Fair Dismissal

These notes have been compiled to assist employers and employees understand the basic concepts of what constitutes a fair dismissal in South African law. It is not intended to be an all encompassing legal authority on fair dismissal.  The law on dismissal has become relatively complex in certain areas.  These guidelines attempt to summarise that complexity.

  1. An employer under South African law does have the right, at his initiative, to terminate the services of an employee on 3 main grounds:

MISCONDUCT – the unacceptable behavior or conduct of an employee.  This may be GROSS MISCONDUCT such as theft, fraud, any act of dishonesty, gross insolence, gross insubordination, assault, insulting or indecent behavior, drug influence.  Or it may be REPETITIVE MISCONDUCT where warnings have been given for previous conduct which the employee fails to heed.

INCAPACITY – where the employee is incapable of doing the job, either through poor performance, incompetence, or due to ill health or disability.

OPERATIONAL REQUIREMENTS – where due to the operational needs of the business the employer has to retrench or make employees redundant.

These notes only will refer to dismissal on the grounds of misconduct and poor performance.  For information on operational requirements refer to Fair Retrenchment.

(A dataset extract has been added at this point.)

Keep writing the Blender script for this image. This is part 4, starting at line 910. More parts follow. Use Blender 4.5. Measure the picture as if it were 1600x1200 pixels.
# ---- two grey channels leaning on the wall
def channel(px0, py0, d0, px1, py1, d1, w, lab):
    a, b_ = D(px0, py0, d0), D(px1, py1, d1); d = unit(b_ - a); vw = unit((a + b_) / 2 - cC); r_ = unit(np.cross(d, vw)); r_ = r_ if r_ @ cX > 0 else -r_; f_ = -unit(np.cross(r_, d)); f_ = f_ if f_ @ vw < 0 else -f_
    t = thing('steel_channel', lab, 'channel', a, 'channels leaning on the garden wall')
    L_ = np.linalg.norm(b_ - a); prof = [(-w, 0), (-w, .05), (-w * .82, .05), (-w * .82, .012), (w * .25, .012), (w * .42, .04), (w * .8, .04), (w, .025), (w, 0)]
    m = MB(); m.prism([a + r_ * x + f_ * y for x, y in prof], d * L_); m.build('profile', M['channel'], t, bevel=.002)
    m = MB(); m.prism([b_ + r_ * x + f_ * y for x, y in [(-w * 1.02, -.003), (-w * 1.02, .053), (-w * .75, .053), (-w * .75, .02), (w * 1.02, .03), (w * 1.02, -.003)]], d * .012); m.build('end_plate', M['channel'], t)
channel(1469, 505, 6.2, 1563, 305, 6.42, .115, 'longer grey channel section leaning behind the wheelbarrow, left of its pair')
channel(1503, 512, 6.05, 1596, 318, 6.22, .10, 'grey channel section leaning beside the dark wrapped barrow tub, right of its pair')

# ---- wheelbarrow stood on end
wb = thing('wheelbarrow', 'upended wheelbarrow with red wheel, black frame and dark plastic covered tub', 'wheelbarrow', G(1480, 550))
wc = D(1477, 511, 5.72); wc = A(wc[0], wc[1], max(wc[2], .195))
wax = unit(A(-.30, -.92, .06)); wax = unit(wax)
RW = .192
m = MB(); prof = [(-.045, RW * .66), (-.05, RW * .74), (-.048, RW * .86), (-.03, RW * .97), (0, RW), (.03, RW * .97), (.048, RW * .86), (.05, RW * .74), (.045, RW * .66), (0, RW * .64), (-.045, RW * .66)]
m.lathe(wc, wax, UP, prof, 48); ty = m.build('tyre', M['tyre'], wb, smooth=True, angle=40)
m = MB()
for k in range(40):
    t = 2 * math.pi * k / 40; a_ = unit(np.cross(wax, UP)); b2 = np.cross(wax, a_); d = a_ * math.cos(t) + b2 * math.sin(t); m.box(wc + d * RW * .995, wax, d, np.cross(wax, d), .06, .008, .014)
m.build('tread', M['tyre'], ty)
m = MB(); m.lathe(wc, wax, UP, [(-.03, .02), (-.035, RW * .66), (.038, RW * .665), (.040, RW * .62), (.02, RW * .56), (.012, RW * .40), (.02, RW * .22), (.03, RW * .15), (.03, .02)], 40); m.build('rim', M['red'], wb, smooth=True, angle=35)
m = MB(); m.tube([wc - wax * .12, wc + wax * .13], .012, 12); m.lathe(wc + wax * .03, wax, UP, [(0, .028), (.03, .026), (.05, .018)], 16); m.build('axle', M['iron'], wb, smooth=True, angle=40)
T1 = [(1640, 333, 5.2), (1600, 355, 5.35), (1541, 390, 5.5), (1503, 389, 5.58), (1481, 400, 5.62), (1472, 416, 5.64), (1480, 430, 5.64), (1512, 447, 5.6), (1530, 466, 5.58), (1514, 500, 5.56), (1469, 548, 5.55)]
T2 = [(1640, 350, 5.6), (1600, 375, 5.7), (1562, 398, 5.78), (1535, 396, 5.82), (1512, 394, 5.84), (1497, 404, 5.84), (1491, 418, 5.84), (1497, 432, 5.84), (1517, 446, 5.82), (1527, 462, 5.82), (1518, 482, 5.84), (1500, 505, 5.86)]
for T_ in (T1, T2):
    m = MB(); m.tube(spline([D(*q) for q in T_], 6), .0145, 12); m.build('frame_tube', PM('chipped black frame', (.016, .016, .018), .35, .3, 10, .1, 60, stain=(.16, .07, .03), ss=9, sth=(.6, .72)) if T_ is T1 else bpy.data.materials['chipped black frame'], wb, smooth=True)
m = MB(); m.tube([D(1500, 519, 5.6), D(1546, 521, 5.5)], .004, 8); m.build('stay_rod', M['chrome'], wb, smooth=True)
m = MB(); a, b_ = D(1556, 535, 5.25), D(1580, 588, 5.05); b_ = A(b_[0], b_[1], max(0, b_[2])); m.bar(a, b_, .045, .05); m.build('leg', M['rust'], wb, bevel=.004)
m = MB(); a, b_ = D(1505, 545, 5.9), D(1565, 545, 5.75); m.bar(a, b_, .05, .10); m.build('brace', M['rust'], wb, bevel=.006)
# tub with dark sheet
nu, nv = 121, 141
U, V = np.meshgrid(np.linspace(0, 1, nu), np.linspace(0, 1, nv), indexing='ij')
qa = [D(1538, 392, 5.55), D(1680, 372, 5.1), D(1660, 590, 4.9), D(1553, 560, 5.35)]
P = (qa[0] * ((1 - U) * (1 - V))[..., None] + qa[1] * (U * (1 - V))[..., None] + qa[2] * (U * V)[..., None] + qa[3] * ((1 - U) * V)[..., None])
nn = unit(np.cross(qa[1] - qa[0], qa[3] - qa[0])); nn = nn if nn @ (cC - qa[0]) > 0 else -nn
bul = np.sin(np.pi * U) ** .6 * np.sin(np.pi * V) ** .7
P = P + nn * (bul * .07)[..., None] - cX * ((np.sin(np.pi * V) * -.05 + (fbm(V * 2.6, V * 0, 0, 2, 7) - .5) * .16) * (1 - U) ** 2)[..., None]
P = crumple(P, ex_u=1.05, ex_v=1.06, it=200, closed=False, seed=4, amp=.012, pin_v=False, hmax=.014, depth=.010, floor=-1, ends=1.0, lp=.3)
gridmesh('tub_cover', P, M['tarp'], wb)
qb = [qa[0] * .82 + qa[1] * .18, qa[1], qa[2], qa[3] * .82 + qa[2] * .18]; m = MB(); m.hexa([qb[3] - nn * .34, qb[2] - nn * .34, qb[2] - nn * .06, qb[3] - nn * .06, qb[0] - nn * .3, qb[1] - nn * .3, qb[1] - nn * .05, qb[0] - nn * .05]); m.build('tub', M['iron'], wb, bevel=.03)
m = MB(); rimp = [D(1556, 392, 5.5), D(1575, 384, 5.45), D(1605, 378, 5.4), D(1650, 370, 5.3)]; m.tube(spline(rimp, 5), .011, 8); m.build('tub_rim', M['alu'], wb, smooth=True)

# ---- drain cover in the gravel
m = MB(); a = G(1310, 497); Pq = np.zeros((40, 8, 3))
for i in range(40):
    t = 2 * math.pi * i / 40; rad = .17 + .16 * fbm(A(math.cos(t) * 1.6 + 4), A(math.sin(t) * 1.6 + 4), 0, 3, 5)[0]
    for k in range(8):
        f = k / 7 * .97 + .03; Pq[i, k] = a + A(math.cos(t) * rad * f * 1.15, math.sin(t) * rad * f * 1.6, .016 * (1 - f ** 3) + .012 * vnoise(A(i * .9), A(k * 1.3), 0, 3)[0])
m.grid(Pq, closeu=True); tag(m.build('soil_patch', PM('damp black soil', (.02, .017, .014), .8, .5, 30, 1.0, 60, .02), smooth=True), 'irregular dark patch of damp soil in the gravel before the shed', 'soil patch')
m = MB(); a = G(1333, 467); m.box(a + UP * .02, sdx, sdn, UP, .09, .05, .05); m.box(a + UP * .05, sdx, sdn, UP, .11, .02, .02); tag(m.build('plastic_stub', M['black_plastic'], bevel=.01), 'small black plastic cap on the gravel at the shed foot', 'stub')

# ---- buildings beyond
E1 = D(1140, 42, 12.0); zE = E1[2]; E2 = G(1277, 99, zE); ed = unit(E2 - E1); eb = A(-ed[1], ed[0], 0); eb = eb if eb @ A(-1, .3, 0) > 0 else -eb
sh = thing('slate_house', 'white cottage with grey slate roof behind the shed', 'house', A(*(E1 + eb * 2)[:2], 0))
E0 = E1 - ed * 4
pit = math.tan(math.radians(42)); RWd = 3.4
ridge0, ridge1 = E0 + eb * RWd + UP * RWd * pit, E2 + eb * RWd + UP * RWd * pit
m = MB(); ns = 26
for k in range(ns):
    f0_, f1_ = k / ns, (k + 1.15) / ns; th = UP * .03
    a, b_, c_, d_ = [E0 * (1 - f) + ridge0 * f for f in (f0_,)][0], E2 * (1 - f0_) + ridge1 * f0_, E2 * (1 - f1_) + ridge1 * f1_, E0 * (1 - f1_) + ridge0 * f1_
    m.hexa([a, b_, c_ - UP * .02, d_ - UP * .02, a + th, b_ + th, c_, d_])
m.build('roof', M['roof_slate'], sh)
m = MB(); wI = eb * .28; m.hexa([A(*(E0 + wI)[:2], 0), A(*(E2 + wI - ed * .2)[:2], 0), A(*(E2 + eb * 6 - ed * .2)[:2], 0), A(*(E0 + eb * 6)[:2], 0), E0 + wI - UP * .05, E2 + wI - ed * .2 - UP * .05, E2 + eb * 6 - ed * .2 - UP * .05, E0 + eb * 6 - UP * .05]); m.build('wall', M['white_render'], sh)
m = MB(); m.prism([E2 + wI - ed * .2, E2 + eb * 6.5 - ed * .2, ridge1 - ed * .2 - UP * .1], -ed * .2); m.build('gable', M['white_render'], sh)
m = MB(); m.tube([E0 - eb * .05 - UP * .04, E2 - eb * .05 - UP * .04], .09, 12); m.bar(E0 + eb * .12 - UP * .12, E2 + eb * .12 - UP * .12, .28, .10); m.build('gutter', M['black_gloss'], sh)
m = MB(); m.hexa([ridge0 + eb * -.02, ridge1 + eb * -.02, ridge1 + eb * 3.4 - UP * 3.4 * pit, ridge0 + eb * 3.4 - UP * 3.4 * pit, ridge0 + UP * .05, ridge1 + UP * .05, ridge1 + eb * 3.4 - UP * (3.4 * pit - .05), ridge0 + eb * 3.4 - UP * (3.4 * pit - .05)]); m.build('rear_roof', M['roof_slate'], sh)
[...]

  1. A dismissal must be shown to be substantively fair and procedurally fair.
  2. Substantive fairness refers to the reason for the dismissal. Why did the employer dismiss the employee?  What were the grounds?  Is it for a specific act of misconduct, such as stealing from the company, refusing to do a job (insubordination) being rude by word of mouth (insolent), taking drugs at work, or sexually harassing another staff member?  Or is it due to poor performance?  You have repeatedly told an employee how to do a job and he can’t do it?
  3. Procedural fairness refers to the way in which the employee is dismissed. An employer cannot just tell an employee that he’s fired and must get off the premises.  The acceptable practice is to have some form of enquiry or hearing.
  4. The Labour Relations Act (66/1995) deals with the law of unfair dismissal. An appendix to that Act is the Code of Good Practice: Dismissal which provides guidelines to employers on fair dismissal.

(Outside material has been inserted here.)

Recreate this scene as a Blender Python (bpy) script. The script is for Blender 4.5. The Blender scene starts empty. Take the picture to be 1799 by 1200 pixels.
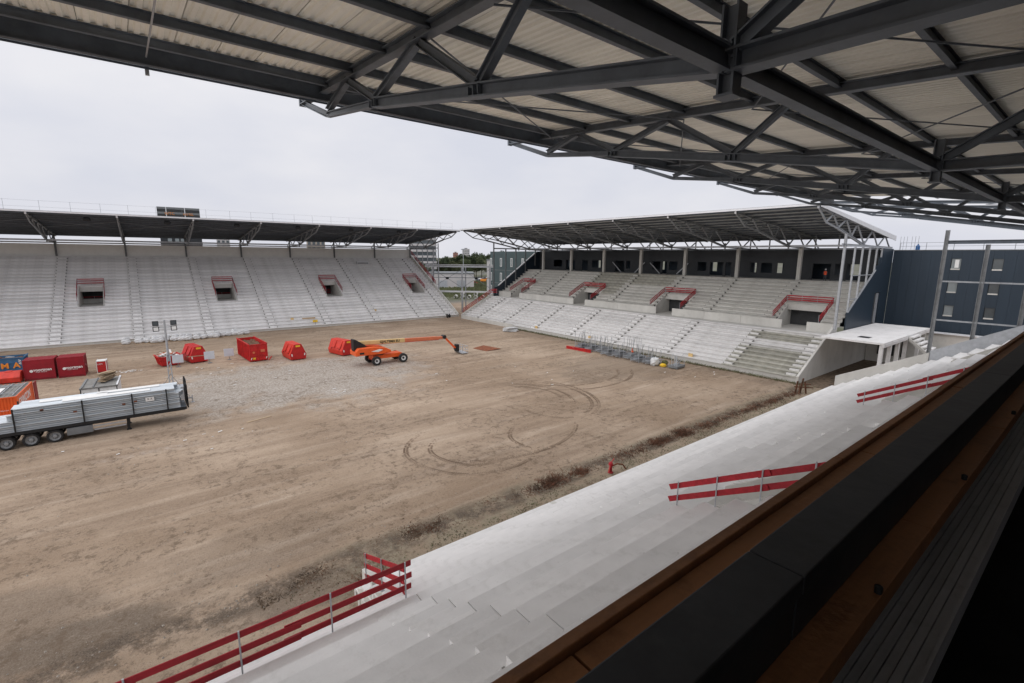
import bpy, math, random
from mathutils import Vector, Matrix
R = math.radians
random.seed(7)
sc = bpy.context.scene
col = sc.collection

# ------------------------------------------------------------------ camera
yaw, pitch, roll, FPX = R(38.367), R(10.01), R(-0.514), 843.7
F = Vector((math.sin(yaw)*math.cos(pitch), math.cos(yaw)*math.cos(pitch), -math.sin(pitch)))
RT = Vector((math.cos(yaw), -math.sin(yaw), 0)); DN = F.cross(RT)
X2 = RT*math.cos(roll)+DN*math.sin(roll); D2 = DN*math.cos(roll)-RT*math.sin(roll)
cam = bpy.data.cameras.new('camera'); camo = bpy.data.objects.new('camera', cam); col.objects.link(camo)
mw = Matrix.Identity(4)
for i in range(3):
    mw[i][0] = X2[i]; mw[i][1] = -D2[i]; mw[i][2] = -F[i]
mw[2][3] = 15.0
camo.matrix_world = mw
cam.sensor_width = 36; cam.lens = FPX*36/1799; cam.clip_start = .05; cam.clip_end = 8000
sc.camera = camo

# ------------------------------------------------------------------ sky, sun, exposure (overcast)
w = bpy.data.worlds.new('World'); sc.world = w; w.use_nodes = True
nt = w.node_tree; nt.nodes.clear()
SUN_EL, SUN_AZ = R(50), R(-75)            # azimuth from +y towards +x: veiled sun to the left
out = nt.nodes.new('ShaderNodeOutputWorld'); bg = nt.nodes.new('ShaderNodeBackground')
sky = nt.nodes.new('ShaderNodeTexSky'); sky.sky_type = 'NISHITA'; sky.sun_disc = False
sky.sun_elevation = SUN_EL; sky.sun_rotation = SUN_AZ; sky.air_density = 1.5; sky.dust_density = 4
tc = nt.nodes.new('ShaderNodeTexCoord'); mp = nt.nodes.new('ShaderNodeMapping'); mp.inputs['Scale'].default_value = (1, 1, 2.6)
ns = nt.nodes.new('ShaderNodeTexNoise'); ns.inputs['Scale'].default_value = 2.4; ns.inputs['Detail'].default_value = 6; ns.inputs['Roughness'].default_value = .5
rp = nt.nodes.new('ShaderNodeValToRGB'); rp.color_ramp.elements[0].position = .36; rp.color_ramp.elements[1].position = .66
rp.color_ramp.elements[0].color = (6.95, 7.12, 7.95, 1); rp.color_ramp.elements[1].color = (8.35, 8.3, 8.7, 1)
mx = nt.nodes.new('ShaderNodeMix'); mx.data_type = 'RGBA'; mx.inputs[0].default_value = .94
L = nt.links.new
L(tc.outputs['Generated'], mp.inputs['Vector']); L(mp.outputs['Vector'], ns.inputs['Vector']); L(ns.outputs['Fac'], rp.inputs['Fac'])
L(sky.outputs['Color'], mx.inputs[6]); L(rp.outputs['Color'], mx.inputs[7]); L(mx.outputs[2], bg.inputs['Color'])
bg.inputs['Strength'].default_value = .073
L(bg.outputs[0], out.inputs[0])
sl = bpy.data.lights.new('sun', 'SUN'); sl.energy = 1.5; sl.angle = R(120); sl.color = (1, .97, .93)
so = bpy.data.objects.new('sun', sl); col.objects.link(so)
sd = Vector((math.sin(SUN_AZ)*math.cos(SUN_EL), math.cos(SUN_AZ)*math.cos(SUN_EL), math.sin(SUN_EL)))
so.rotation_euler = (-sd).to_track_quat('-Z', 'Y').to_euler(); so.location = sd*200
sc.cycles.diffuse_bounces = 8; sc.cycles.max_bounces = 14
vs = sc.view_settings; vs.view_transform = 'Standard'; vs.look = 'None'; vs.exposure = 0.5; vs.gamma = 1; vs.use_curve_mapping = False

# ------------------------------------------------------------------ materials
M = {}
def pm(name, c, rough=.7, var=.15, scale=2.0, metal=0., bump=0., bscale=30., c2=None, stretch=(1, 1, 1), rnd=.0, spec=.4, dirt=0., dirtc=(.12, .09, .06)):
    m = bpy.data.materials.new(name); m.use_nodes = True; t = m.node_tree; n = t.nodes; l = t.links.new
    b = n['Principled BSDF']; b.inputs['Roughness'].default_value = rough; b.inputs['Metallic'].default_value = metal
    b.inputs['Specular IOR Level'].default_value = spec
    co = n.new('ShaderNodeTexCoord'); ma = n.new('ShaderNodeMapping'); ma.inputs['Scale'].default_value = stretch
    l(co.outputs['Object'], ma.inputs['Vector'])
    no = n.new('ShaderNodeTexNoise'); no.inputs['Scale'].default_value = scale; no.inputs['Detail'].default_value = 7; no.inputs['Roughness'].default_value = .62
    l(ma.outputs['Vector'], no.inputs['Vector'])
    ra = n.new('ShaderNodeValToRGB'); ra.color_ramp.elements[0].position = .32; ra.color_ramp.elements[1].position = .68
    c2 = c2 or c
    ra.color_ramp.elements[0].color = tuple(x*(1-var) for x in c2)+(1,); ra.color_ramp.elements[1].color = tuple(min(1, x*(1+var)) for x in c)+(1,)
    l(no.outputs['Fac'], ra.inputs['Fac'])
    last = ra.outputs['Color']
    if rnd:
        oi = n.new('ShaderNodeObjectInfo'); mr = n.new('ShaderNodeMapRange'); mr.inputs['To Min'].default_value = 1-rnd; mr.inputs['To Max'].default_value = 1+rnd
        l(oi.outputs['Random'], mr.inputs['Value']); mu = n.new('ShaderNodeMix'); mu.data_type = 'RGBA'; mu.blend_type = 'MULTIPLY'; mu.inputs[0].default_value = 1
        l(last, mu.inputs[6]); l(mr.outputs['Result'], mu.inputs[7]); last = mu.outputs[2]
    if name.startswith('concrete') and not name.endswith('wall'):
        n3 = n.new('ShaderNodeTexNoise'); n3.inputs['Scale'].default_value = 3.1; n3.inputs['Detail'].default_value = 3; n3.inputs['Roughness'].default_value = .6
        l(co.outputs['Object'], n3.inputs['Vector']); r3 = n.new('ShaderNodeMapRange'); r3.inputs['From Min'].default_value = .70; r3.inputs['From Max'].default_value = .76; r3.inputs['To Max'].default_value = .55
        l(n3.outputs['Fac'], r3.inputs['Value']); m3 = n.new('ShaderNodeMix'); m3.data_type = 'RGBA'; l(r3.outputs['Result'], m3.inputs[0]); l(last, m3.inputs[6]); m3.inputs[7].default_value = (.24, .23, .21, 1); last = m3.outputs[2]
    if dirt:
        n2 = n.new('ShaderNodeTexNoise'); n2.inputs['Scale'].default_value = scale*2.3; n2.inputs['Detail'].default_value = 9; n2.inputs['Roughness'].default_value = .7
        l(co.outputs['Object'], n2.inputs['Vector'])
        r2 = n.new('ShaderNodeMapRange'); r2.inputs['From Min'].default_value = .52; r2.inputs['From Max'].default_value = .72; r2.inputs['To Max'].default_value = dirt
        l(n2.outputs['Fac'], r2.inputs['Value'])
        md = n.new('ShaderNodeMix'); md.data_type = 'RGBA'; l(r2.outputs['Result'], md.inputs[0]); l(last, md.inputs[6]); md.inputs[7].default_value = dirtc+(1,); last = md.outputs[2]
    l(last, b.inputs['Base Color'])
    if bump:
        nb = n.new('ShaderNodeTexNoise'); nb.inputs['Scale'].default_value = bscale; nb.inputs['Detail'].default_value = 5
        l(co.outputs['Object'], nb.inputs['Vector'])
        bp = n.new('ShaderNodeBump'); bp.inputs['Strength'].default_value = bump; bp.inputs['Distance'].default_value = .03
        l(nb.outputs['Fac'], bp.inputs['Height']); l(bp.outputs['Normal'], b.inputs['Normal'])
    M[name] = m; return m
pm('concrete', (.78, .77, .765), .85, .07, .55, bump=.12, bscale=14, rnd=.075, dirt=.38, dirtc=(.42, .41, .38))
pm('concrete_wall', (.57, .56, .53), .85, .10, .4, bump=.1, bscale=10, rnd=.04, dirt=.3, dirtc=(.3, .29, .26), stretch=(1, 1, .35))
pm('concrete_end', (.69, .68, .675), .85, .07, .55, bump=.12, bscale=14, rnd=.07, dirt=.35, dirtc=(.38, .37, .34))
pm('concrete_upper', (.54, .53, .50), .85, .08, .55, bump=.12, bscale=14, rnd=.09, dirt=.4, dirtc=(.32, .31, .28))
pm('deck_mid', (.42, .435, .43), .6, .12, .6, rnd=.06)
pm('concrete_old', (.40, .39, .345), .9, .2, 1.2, rnd=.12, dirt=.4, dirtc=(.16, .15, .12))
pm('joint', (.25, .245, .225), .9, .2, 4)
pm('steel', (.115, .135, .162), .5, .22, 1.5, metal=.0, bump=.04, bscale=12, dirt=.35, dirtc=(.17, .185, .20), rnd=.15)
pm('steel_mid', (.17, .18, .19), .5, .15, 1.5, rnd=.1, dirt=.25, dirtc=(.28, .28, .28))
pm('galv', (.44, .46, .49), .42, .12, 2.5, metal=.35, rnd=.08, dirt=.3, dirtc=(.3, .31, .32))
pm('galv_dull', (.27, .28, .29), .5, .2, 2, metal=.1, dirt=.4, dirtc=(.18, .18, .18))
pm('galv_blue', (.60, .65, .69), .4, .1, 1.2, metal=.1, rnd=.14, stretch=(.2, 1, 3), dirt=.3, dirtc=(.52, .56, .6))
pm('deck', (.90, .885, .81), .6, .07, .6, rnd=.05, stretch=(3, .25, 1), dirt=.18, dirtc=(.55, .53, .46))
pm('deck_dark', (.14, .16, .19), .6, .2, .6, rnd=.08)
pm('trim_white', (.72, .73, .76), .5, .05, 1.5, dirt=.2, dirtc=(.5, .5, .5))
pm('red_board', (.36, .014, .024), .6, .25, 2.2, rnd=.18, stretch=(.4, 3, 3), dirt=.3, dirtc=(.16, .012, .016))
pm('ply', (.29, .135, .062), .6, .30, 3.0, stretch=(.12, 2, 2), bump=.2, bscale=26, dirt=.6, dirtc=(.12, .055, .028))
pm('rubber', (.034, .037, .043), .55, .25, 2.5, bump=.15, bscale=8, dirt=.5, dirtc=(.055, .057, .06), spec=.3)
pm('alu', (.42, .43, .46), .5, .2, 2.5, stretch=(.15, 3, 1), spec=.35, dirt=.4, dirtc=(.16, .16, .165))
pm('shaded_floor', (.012, .012, .013), .9, .3, 2, spec=.1)  # near-black: the shade under the roof is put into the colour
pm('blue_panel', (.021, .035, .053), .45, .10, .4, stretch=(1, 3, .2), rnd=.06)
pm('green_panel', (.045, .072, .078), .5, .1, .4, rnd=.05)
pm('dark_panel', (.030, .034, .040), .6, .15, .6)
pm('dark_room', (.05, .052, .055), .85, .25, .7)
pm('red_dark', (.27, .008, .018), .5, .16, 1.2, bump=.05, bscale=3, dirt=.45, dirtc=(.16, .015, .015))
pm('red_paint', (.50, .020, .020), .5, .22, 1.6, dirt=.6, dirtc=(.22, .03, .02), rnd=.05)
pm('red_orange', (.60, .042, .026), .5, .2, 1.6, dirt=.55, dirtc=(.28, .05, .03), rnd=.04)
pm('orange', (.78, .115, .022), .4, .10, 2, dirt=.3, dirtc=(.4, .1, .04))
pm('orange_old', (.62, .17, .08), .5, .12, 2, dirt=.4, dirtc=(.45, .25, .16))
pm('cream', (.66, .46, .21), .5, .08, 2, dirt=.2, dirtc=(.5, .35, .15))
pm('blue_paint', (.045, .14, .27), .5, .2, 1.5, dirt=.4, dirtc=(.06, .08, .11))
pm('yellow', (.78, .50, .035), .5, .1, 3)
pm('white', (.78, .78, .77), .6, .06, 2, dirt=.15, dirtc=(.5, .48, .44))
pm('white_wall', (.86, .86, .83), .7, .04, 1)
pm('white_bag', (.66, .67, .68), .55, .14, 3, bump=.5, bscale=5, rnd=.1, dirt=.2, dirtc=(.4, .38, .35))
pm('grey_board', (.58, .62, .68), .5, .06, 2)
pm('grey_roof', (.21, .205, .195), .8, .25, 2.5, dirt=.5, dirtc=(.36, .35, .33))
pm('tyre', (.022, .022, .023), .85, .25, 6, bump=.3, bscale=20, dirt=.4, dirtc=(.09, .075, .06))
pm('black', (.016, .017, .019), .5, .2, 3)
pm('rust', (.24, .075, .03), .85, .3, 3, c2=(.16, .05, .025), dirt=.4, dirtc=(.32, .2, .13))
pm('soil_fill', (.14, .075, .045), .95, .4, 5, bump=.8, bscale=6)
pm('wood', (.40, .30, .20), .8, .25, 3, rnd=.25, stretch=(.3, 3, 3))
pm('glass', (.07, .085, .095), .12, .2, .5, spec=.7)
pm('glass_light', (.22, .25, .26), .15, .15, .5, spec=.7)
pm('brick', (.34, .15, .11), .85, .15, 1)
pm('pale_tower', (.52, .50, .50), .8, .08, .2)
pm('beige_tower', (.40, .35, .30), .8, .1, .2)
pm('letter_white', (.80, .79, .78), .5, .02, 2)
pm('letter_orange', (.80, .28, .04), .5, .05, 2)
pm('letter_black', (.012, .012, .013), .5, .05, 2)
pm('vest', (.75, .10, .04), .8, .1, 8)
pm('skin', (.45, .27, .2), .6, .05, 8)
pm('car_dark', (.05, .055, .065), .3, .1, 1, rnd=.4)
pm('car_white', (.7, .7, .7), .3, .05, 1)
pm('bark', (.09, .07, .05), .9, .3, 3)
pm('pipe', (.62, .61, .58), .8, .1, 1)
pm('asphalt', (.10, .10, .10), .9, .2, 1)
pm('peach', (.55, .42, .34), .9, .12, .6, dirt=.3, dirtc=(.45, .36, .3))
pm('weed', (.15, .065, .038), .9, .5, 1.2, c2=(.085, .058, .034))
pm('weed_green', (.105, .115, .05), .9, .5, 1.0, c2=(.085, .075, .038))
pm('soil', (.17, .125, .088), .95, .35, 2, c2=(.085, .062, .043), bump=.7, bscale=9)
pm('track', (.25, .185, .135), .95, .25, 3)
pm('pebble', (.36, .325, .285), .9, .25, .7)
pm('cloth_blue', (.03, .12, .32), .7, .1, 3)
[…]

In substantive fairness generally two concepts must apply –

  1. Has the employee done the wrongdoing? Is the employee guilty of the alleged offence?  Is the employee unable to do the job?  In other words the verdict – guilty or not guilty!!
  2. What is the appropriate action to take? Should the employee be dismissed or would a lessor penalty be more appropriate? In other words the sanction:
  • dismissal
  • final warning
  • written warning
  1. Before dismissing an employee, the employer must show that it has followed a fair procedure.
  2. In the event of an allegation of misconduct it is recommended that the employer takes the following steps:-
  1. Give the employee a written Notice to Attend a Disciplinary Enquiry. The notice should include the allegation against the employee, the date, time and place of the enquiry, and the right of the employee to have a representative (fellow employee / trade union representative), to state his case and call witnesses.  If he requires an interpreter he is entitled to one.
  2. The employee should be given reasonable time to prepare. The norm is at least 48 hours.  If the employee is to be suspended pending the enquiry / hearing this should be on full pay and the employee notified of the suspension.
  3. A management employee or an independent person should chair the meeting. The allegations against the employee should be stated or proven by the employee’s superior and the employee should be given a chance to respond to the allegations.  All relevant witnesses should be called to substantiate or defend the allegations.
  4. The chairperson should then make a finding. If he finds the employee is guilty of the allegations he should consider the circumstances of the wrongdoing, mitigating and aggravating factors and whether the employment and trust relationship has broken down to the extent so as to warrant dismissal.
  5. The employee should be given written reasons for his dismissal based on the chairperson’s findings.
  6. The employee has the right to refer the matter to the CCMA or a Bargaining Council if dissatisfied with the outcome.
  7. Before dismissing an employee on grounds of Poor Performance the employer must show that it has made attempts to address the unacceptable performance and what steps it has taken in the form of evaluation, instruction, training, guidance or counselling directly with the employee. It is highly recommended that all performance appraisal meetings to address such poor performance are minuted in writing and a letter given to the employee to warn him of the consequences of his continual poor performance.  The penultimate warning letter should indicate that this amounts to a final warning and that continued poor performance could or will result in the termination of his services.